▶ **What is expected**:
Identify the lines that contain the string "Blender" and copy all of them.

▶ **Provided data**:
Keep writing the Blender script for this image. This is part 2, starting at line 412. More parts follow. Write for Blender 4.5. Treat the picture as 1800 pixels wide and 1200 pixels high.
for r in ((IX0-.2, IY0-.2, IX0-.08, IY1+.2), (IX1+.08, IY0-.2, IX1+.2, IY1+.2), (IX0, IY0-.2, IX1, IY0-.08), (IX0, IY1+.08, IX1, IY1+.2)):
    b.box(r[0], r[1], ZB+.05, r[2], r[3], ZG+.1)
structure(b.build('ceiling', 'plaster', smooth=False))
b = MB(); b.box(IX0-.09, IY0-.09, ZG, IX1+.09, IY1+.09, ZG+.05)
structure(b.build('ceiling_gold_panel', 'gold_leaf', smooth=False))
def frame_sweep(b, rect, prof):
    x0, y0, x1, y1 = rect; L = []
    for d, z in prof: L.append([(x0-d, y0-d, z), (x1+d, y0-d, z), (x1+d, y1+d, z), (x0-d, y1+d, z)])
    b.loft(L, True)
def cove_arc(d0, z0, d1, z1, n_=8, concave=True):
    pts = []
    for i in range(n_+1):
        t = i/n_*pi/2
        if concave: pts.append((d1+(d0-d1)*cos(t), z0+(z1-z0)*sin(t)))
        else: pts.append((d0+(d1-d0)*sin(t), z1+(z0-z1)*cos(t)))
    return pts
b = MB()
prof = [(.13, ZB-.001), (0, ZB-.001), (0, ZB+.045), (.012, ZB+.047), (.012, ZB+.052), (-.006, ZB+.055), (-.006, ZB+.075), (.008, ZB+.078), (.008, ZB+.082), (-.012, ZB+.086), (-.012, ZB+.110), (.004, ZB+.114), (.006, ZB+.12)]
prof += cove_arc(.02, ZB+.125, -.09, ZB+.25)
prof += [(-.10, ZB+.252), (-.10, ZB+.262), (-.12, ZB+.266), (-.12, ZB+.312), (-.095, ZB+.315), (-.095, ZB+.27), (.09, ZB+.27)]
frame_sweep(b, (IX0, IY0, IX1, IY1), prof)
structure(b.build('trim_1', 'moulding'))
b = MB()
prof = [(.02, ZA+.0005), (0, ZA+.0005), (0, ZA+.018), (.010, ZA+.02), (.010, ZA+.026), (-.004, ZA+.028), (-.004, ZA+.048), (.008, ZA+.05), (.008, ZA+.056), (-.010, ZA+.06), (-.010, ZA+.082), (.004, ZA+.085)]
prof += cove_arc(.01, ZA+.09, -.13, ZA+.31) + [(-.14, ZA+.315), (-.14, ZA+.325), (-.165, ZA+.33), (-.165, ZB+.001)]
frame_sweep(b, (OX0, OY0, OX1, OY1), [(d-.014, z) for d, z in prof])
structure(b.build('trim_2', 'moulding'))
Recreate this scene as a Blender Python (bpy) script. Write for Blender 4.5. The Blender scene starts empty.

▶ **Complete response**:
Keep writing the Blender script for this image. This is part 2, starting at line 412. More parts follow. Write for Blender 4.5. Treat the picture as 1800 pixels wide and 1200 pixels high.
Recreate this scene as a Blender Python (bpy) script. Write for Blender 4.5. The Blender scene starts empty.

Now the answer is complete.